MM: What other problems do you run into with booking bands and how do you overcome them?
DD: Sometimes it is tough to get ahold of club bookers. A lot of them hide behind email these days. They are not usually going to tell you if for example a date you are asking for may already be booked. They will probably assume that you will assume that if you don’t hear from them they are not interested. So it is good to always check their web calendar before you pitch. That can save you some time.
MM: Do you ever run into problems with bands because they usually only get offered door percentages the first time they go into another market?
DD: Yes. That is another thing that I tell bands right up front at the beginning - that they are going to make very little money on their first tour. I give all my bands a questionnaire at the beginning, and one of the questions is, do you have enough funds to go tour for a week if you don’t make any money at the shows? Of course, they bemoan paying my commission and paying gas to get to the shows and everything else, and then they say, 'what happens if we only make twenty bucks at the show?' Then they need to make it up in merch. That’s their gas money, their food money, their hotel money...they really need to push the merch. That is what is going to sustain them doing these tours where no one knows who they are and they are performing for a door percentage.
MM: Would you agree that bands also have to look at any show where they make new fans as a victory?
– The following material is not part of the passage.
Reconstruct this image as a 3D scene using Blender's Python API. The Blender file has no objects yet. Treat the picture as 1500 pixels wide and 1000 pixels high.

DD: Yes, but making bands understand that logic that they are going to play some pretty crappy venues and not make a lot of money at first and they gotta keep doing it, is not that easy to do. Some still think they can get paid a guarantee right off, and they just can’t do it. A lot of markets have pay-for-play, reverse guarantees, and situations where you have to buy tickets from the club and then sell them to make the money. More and more clubs are starting to catch on to this, but you still have bands saying, 'no, we want a couple hundred dollars guaranteed'. Then they aren’t going to play that market. Even after the first time a band plays a club it is doubtful they are going to get a guarantee when they go back, yet you have these bands then demanding a guarantee to go back somewhere where the previously drew about five people. They aren’t going to get back in to that market at that rate. What I tell bands is that when they look at all these bands who are now popular and play at fifty-thousand seat stadiums and are now on the radio, those bands started right at the beginning, too - playing in front of five people at a club, not making any money because no one knew who they were. But they hung in there and kept doing it and doing it and doing it. If a band ends up selling fifty to a hundred thousand of their CDs on their own, believe me, the major labels are going to come find them. They will find them if they are creating that much buzz on their own, because bands have to realize that the majors are no longer developing artists. They want artists that are already developed. The bottom line is, if you are not out touring, they are not going to know who you are. You could be the greatest band in the world, but if no one knows who you are, it doesn’t matter.